### EXERCISE GOAL
Transcribe the lines from the start of the data below through the line with "scene.camera = cam", word for word and nothing more.

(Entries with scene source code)
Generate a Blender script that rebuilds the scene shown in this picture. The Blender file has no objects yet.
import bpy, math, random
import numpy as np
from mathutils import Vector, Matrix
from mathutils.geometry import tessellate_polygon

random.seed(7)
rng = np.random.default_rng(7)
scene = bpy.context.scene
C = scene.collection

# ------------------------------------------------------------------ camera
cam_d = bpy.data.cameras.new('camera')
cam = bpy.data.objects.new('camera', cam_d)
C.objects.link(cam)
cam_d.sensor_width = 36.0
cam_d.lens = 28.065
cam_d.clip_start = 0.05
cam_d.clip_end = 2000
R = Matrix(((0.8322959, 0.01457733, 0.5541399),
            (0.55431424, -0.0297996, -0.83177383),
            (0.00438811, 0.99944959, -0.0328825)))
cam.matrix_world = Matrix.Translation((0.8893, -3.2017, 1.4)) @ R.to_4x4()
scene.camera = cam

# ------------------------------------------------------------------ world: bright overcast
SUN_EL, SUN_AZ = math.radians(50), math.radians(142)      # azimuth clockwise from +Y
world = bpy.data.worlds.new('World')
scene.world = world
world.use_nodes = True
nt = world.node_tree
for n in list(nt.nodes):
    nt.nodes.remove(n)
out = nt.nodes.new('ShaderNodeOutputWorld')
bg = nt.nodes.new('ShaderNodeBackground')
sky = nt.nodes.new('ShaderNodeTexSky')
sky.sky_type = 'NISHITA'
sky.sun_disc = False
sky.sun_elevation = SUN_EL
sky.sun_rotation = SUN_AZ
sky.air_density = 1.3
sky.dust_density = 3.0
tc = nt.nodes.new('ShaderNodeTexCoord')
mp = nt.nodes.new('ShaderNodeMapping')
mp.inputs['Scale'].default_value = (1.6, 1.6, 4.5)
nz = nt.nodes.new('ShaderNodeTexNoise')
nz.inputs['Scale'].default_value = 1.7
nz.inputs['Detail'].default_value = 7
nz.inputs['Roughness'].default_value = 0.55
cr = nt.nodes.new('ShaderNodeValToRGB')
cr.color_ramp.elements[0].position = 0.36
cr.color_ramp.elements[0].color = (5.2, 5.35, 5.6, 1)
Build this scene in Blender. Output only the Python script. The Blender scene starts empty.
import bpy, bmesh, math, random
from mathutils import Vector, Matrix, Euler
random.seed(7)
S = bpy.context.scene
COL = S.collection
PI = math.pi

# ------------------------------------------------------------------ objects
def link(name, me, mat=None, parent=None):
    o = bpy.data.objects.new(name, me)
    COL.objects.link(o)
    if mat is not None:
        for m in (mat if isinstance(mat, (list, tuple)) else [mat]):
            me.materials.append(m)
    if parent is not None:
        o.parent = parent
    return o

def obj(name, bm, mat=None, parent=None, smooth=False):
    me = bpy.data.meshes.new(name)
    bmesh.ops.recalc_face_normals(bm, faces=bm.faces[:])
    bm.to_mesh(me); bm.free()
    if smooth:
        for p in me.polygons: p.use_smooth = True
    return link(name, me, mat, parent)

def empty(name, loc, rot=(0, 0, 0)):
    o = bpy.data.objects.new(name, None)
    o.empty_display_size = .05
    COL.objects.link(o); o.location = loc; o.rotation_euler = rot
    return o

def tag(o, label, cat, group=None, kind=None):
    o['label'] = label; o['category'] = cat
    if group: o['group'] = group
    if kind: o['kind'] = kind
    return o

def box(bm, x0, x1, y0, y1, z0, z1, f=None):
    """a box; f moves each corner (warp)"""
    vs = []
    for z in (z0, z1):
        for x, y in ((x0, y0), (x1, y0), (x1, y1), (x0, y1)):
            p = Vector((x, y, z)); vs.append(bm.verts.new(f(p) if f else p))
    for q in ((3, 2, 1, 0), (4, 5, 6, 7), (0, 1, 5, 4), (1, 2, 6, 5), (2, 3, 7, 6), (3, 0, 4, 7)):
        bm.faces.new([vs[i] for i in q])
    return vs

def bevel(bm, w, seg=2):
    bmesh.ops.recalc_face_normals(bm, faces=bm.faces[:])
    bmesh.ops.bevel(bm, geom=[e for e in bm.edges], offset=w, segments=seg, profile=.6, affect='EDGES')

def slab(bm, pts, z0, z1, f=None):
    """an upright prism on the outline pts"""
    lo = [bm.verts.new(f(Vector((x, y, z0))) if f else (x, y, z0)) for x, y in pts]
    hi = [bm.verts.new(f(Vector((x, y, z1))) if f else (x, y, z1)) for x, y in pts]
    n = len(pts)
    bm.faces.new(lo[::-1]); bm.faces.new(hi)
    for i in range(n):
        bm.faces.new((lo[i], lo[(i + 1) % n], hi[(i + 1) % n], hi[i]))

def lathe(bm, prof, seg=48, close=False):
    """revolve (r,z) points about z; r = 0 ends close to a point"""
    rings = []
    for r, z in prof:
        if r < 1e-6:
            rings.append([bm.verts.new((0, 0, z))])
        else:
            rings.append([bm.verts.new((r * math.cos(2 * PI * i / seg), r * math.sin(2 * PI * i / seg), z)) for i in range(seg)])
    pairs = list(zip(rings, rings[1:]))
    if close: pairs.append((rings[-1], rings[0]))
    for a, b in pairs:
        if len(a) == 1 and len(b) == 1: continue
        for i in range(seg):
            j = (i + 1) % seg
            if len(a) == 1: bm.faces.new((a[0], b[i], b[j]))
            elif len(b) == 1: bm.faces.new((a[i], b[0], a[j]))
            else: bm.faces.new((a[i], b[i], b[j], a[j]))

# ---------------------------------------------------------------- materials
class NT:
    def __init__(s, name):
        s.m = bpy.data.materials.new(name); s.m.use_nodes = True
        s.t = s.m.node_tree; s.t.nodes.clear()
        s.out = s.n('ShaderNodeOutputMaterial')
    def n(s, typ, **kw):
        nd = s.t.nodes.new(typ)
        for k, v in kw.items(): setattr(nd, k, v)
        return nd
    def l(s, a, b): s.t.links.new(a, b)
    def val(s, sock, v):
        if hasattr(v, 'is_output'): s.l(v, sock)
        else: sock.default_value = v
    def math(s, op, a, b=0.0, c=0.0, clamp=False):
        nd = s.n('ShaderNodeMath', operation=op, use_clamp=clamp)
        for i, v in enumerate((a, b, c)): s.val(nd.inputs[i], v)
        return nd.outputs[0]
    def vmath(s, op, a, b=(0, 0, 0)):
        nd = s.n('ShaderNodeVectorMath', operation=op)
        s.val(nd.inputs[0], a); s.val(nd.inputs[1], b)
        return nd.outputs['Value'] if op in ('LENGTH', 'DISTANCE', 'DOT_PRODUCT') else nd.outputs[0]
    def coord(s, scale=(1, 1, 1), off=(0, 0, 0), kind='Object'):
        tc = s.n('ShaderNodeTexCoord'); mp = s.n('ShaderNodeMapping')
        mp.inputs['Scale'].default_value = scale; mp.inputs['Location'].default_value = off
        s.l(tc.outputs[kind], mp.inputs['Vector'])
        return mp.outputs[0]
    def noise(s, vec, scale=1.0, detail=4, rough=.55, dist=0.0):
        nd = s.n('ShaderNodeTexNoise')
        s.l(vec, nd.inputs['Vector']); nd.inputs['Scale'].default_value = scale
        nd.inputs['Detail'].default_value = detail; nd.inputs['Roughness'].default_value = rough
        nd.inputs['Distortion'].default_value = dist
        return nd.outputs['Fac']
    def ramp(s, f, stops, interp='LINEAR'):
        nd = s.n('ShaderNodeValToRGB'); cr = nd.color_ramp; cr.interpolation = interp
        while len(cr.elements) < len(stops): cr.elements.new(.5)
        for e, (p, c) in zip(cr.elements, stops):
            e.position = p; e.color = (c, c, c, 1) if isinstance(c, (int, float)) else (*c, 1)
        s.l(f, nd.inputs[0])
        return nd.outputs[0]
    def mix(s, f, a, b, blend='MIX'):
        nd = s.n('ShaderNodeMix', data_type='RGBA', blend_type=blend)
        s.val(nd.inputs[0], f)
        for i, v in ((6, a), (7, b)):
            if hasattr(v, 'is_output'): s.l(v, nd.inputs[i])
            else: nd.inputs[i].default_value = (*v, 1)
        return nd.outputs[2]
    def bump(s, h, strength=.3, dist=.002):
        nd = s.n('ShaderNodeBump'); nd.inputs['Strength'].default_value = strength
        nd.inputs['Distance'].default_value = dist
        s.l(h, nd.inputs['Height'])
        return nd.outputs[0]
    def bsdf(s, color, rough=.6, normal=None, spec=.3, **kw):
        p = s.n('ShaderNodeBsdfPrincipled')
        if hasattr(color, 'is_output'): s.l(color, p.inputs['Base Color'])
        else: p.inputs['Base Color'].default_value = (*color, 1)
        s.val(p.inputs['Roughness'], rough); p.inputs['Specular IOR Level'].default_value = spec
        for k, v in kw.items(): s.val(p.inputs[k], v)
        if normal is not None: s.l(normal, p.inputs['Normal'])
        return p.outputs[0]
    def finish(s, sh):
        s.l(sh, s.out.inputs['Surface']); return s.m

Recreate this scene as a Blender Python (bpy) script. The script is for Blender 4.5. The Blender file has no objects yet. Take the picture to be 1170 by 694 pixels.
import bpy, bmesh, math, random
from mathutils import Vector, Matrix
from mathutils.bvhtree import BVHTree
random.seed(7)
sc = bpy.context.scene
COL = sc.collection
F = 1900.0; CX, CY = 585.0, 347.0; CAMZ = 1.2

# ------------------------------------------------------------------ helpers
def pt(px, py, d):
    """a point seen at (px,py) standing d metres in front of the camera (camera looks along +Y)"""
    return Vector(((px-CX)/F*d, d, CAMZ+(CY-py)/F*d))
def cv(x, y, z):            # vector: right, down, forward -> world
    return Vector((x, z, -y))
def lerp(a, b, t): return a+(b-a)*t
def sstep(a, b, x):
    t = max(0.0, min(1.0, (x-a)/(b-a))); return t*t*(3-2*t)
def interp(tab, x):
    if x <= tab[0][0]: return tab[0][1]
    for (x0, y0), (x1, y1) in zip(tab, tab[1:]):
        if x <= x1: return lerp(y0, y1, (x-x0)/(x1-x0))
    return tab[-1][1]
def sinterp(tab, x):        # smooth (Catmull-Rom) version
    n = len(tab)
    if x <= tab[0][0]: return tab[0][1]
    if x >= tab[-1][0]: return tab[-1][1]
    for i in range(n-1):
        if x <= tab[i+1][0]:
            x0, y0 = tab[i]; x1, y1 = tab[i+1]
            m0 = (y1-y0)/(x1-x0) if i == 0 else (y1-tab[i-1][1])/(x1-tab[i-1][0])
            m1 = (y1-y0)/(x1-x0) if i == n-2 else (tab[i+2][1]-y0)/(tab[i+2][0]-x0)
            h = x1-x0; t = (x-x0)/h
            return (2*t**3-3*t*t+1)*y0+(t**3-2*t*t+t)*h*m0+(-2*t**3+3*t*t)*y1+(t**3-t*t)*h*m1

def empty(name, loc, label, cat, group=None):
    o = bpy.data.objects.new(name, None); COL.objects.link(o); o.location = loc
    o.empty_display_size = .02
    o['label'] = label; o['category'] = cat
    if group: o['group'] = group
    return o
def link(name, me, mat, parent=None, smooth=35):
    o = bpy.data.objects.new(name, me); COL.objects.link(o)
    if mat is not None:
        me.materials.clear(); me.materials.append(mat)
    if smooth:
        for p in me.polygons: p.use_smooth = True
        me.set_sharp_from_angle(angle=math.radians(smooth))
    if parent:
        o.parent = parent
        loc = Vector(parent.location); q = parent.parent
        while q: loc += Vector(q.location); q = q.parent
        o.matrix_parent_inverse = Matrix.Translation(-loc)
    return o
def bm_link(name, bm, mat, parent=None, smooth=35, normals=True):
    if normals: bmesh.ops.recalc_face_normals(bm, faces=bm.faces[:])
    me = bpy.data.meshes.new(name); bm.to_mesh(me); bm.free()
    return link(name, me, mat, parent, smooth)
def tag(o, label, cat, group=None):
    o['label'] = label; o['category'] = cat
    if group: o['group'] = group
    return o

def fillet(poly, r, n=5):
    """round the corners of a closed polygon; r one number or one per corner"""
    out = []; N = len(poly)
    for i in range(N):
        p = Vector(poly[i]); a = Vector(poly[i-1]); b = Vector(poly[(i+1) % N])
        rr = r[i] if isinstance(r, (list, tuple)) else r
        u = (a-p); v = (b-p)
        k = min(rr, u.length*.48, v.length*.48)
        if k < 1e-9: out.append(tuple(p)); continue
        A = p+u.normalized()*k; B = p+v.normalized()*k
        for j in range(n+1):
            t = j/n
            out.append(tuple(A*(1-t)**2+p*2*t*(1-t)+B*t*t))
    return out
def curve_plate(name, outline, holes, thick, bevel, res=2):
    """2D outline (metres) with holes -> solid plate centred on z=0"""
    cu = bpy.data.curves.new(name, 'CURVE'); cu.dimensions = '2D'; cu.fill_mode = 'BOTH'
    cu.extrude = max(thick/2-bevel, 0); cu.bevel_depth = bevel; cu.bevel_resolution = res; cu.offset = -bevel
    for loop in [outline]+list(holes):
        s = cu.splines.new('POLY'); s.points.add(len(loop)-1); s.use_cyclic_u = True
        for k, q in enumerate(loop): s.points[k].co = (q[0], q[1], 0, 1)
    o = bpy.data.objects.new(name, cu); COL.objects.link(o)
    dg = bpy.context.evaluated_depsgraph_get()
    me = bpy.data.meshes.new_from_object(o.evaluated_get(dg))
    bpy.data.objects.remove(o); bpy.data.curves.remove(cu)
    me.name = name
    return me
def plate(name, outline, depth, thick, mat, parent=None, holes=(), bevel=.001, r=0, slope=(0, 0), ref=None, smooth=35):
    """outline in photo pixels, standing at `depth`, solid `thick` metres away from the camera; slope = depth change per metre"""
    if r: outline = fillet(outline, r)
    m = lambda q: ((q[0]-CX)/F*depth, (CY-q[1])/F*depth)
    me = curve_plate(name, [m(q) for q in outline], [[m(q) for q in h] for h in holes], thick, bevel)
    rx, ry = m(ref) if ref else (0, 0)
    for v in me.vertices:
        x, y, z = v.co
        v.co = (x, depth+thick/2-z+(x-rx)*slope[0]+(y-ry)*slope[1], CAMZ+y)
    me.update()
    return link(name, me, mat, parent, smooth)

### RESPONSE
Generate a Blender script that rebuilds the scene shown in this picture. The Blender file has no objects yet.
import bpy, math, random
import numpy as np
from mathutils import Vector, Matrix
from mathutils.geometry import tessellate_polygon

random.seed(7)
rng = np.random.default_rng(7)
scene = bpy.context.scene
C = scene.collection

# ------------------------------------------------------------------ camera
cam_d = bpy.data.cameras.new('camera')
cam = bpy.data.objects.new('camera', cam_d)
C.objects.link(cam)
cam_d.sensor_width = 36.0
cam_d.lens = 28.065
cam_d.clip_start = 0.05
cam_d.clip_end = 2000
R = Matrix(((0.8322959, 0.01457733, 0.5541399),
            (0.55431424, -0.0297996, -0.83177383),
            (0.00438811, 0.99944959, -0.0328825)))
cam.matrix_world = Matrix.Translation((0.8893, -3.2017, 1.4)) @ R.to_4x4()
scene.camera = cam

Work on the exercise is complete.